Schaue ich Fußball. Schon allein, um mich weiterzubilden. Denn gestern hatte ich geschrieben, dass Jupp Heynckes vor zehn Jahren zuletzt das berühmte Triple aus Meisterschaft, DFB-Pokal und Champions League für den FC Bayern München geholt hat. Die Lage am Abend war noch keine 60 Sekunden veröffentlicht, da kamen die ersten freundlichen Mails von Leserinnen und Lesern: Wie ich denn Hansi Flick unterschlagen könne. Der habe doch 2020 ebenfalls diese Meisterleistung vollbracht. Stimmt, hatte ich nicht mehr parat. Ich habe das korrigiert und gelobe Besserung.

Nun stehe ich vor einem kleinen Dilemma. Bayern München spielt heute nicht, da kann ich mich nicht weiterbilden. Was schaue ich dann? Das Länderspiel Argentinien – Curaçao war heut Nacht um 1:30 Uhr, das ist schon vorbei (Argentinien gewann mit 7:0. Der argentinische Superstar Lionel Messi erzielte übrigens sein 100. Tor im Trikot der Nationalmannschaft). Gleiches gilt für die U17-EM-Qualifikation der Frauen, Portugal – Deutschland. Das Spiel begann schon 16 Uhr. Blieben noch die Champions-League-Spiele der Frauen, FC Barcelona – AS Rom und FC Arsenal WFC – FC Bayern München. Die laufen allerdings nicht im öffentlich-rechtlichen Fernsehen.
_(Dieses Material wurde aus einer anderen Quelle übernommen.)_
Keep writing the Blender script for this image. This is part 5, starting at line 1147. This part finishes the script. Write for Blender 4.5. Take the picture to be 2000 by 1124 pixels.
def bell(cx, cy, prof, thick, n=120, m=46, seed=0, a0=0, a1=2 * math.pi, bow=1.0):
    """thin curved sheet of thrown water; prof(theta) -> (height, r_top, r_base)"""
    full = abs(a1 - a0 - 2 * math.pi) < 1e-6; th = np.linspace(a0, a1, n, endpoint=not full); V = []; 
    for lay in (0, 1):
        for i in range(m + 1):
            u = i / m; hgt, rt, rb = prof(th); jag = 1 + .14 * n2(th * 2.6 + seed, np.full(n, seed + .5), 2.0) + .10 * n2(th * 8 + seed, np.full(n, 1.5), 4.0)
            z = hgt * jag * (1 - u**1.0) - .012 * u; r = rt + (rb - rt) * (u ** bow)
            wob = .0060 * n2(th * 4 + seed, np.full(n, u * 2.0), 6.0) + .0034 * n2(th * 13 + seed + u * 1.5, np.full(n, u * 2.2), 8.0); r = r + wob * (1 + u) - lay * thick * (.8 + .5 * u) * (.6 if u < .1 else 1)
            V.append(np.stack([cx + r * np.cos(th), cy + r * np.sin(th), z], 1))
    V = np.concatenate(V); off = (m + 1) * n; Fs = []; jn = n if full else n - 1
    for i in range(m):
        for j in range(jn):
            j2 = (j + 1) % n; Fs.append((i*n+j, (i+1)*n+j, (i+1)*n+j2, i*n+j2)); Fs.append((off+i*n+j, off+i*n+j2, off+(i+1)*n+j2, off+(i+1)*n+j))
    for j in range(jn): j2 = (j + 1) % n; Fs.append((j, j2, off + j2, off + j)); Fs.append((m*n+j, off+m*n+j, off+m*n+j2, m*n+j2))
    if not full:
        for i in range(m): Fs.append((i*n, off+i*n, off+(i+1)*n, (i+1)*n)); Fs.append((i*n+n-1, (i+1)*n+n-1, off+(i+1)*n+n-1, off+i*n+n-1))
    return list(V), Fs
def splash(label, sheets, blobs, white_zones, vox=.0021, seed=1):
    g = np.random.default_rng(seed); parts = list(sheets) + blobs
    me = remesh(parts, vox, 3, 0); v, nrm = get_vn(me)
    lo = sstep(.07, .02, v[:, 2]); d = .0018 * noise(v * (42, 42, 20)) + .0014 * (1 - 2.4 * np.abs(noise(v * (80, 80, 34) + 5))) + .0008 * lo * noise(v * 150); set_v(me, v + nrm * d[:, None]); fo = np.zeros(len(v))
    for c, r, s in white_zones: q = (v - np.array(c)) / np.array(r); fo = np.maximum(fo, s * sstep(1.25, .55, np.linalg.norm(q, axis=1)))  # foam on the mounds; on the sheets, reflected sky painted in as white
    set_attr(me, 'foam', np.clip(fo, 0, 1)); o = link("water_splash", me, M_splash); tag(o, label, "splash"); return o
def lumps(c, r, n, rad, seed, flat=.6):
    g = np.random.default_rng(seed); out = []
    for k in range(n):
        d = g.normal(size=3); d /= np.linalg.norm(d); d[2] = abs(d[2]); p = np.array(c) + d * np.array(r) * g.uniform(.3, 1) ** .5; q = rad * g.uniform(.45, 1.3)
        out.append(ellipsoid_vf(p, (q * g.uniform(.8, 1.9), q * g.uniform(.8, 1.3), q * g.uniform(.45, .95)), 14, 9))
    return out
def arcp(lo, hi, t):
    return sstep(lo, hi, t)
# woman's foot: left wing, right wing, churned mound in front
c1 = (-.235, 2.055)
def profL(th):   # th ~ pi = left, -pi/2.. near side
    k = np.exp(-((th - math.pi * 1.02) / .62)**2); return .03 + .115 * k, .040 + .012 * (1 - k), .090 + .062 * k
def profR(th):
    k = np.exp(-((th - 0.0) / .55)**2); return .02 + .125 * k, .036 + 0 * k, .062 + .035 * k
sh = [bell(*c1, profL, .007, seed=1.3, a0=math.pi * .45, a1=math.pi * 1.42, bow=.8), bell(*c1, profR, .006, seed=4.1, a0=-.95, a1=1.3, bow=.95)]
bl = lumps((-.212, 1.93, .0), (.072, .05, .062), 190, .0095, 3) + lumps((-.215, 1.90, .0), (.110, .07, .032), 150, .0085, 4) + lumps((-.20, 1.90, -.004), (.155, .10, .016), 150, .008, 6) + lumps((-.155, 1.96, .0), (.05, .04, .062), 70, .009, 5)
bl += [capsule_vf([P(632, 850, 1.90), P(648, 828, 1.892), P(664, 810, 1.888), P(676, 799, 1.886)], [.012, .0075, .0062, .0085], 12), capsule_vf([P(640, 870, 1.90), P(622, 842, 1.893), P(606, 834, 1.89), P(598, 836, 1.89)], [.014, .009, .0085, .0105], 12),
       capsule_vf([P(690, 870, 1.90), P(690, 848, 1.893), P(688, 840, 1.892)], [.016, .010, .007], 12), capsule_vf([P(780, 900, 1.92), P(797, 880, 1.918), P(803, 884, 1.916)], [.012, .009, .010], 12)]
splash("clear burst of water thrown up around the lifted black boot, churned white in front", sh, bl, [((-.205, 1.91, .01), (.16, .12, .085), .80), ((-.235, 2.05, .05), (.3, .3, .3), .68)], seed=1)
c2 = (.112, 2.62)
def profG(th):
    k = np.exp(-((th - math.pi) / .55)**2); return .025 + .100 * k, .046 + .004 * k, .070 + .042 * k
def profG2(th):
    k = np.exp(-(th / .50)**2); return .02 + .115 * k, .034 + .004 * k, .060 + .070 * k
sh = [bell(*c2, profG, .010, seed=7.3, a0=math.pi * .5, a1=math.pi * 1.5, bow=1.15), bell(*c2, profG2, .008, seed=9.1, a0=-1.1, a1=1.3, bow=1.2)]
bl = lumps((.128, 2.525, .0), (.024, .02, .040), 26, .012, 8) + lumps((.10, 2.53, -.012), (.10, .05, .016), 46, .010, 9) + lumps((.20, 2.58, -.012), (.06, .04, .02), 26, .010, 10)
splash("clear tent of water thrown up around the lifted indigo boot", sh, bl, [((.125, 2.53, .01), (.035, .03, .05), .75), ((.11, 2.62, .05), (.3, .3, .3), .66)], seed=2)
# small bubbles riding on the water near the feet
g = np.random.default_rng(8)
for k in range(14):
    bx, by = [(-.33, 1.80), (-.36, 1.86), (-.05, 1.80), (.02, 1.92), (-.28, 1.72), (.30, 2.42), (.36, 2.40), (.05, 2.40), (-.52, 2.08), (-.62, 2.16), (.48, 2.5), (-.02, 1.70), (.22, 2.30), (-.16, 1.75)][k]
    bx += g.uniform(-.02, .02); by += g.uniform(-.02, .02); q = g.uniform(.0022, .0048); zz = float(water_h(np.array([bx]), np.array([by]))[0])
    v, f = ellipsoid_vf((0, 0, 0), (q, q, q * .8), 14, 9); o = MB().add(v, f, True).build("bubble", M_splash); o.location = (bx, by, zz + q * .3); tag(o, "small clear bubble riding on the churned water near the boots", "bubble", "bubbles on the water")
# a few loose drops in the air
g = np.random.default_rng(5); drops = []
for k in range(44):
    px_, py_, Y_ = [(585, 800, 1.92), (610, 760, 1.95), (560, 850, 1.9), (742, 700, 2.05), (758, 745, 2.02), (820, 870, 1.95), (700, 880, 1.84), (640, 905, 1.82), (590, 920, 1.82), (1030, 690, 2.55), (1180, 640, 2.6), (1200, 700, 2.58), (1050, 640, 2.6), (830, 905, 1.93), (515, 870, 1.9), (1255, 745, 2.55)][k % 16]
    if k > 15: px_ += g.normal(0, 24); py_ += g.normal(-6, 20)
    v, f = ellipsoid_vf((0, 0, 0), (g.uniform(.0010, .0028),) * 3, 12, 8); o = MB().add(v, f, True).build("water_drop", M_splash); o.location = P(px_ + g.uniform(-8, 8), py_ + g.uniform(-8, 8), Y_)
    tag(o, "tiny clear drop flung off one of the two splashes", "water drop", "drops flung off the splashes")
Also müssen eventuell Sie und ich wohl mit dem Sachsenpokal-Spiel SG Dynamo Dresden – FSV Zwickau vorliebnehmen. Das läuft immerhin im Livestream des MDR. Und ich laufe keine Gefahr, irgendwas mit Triple durcheinanderzubringen. Denn beide Vereine sind davon in etwa so weit entfernt, wie Hansi Flick vom Weltmeistertitel.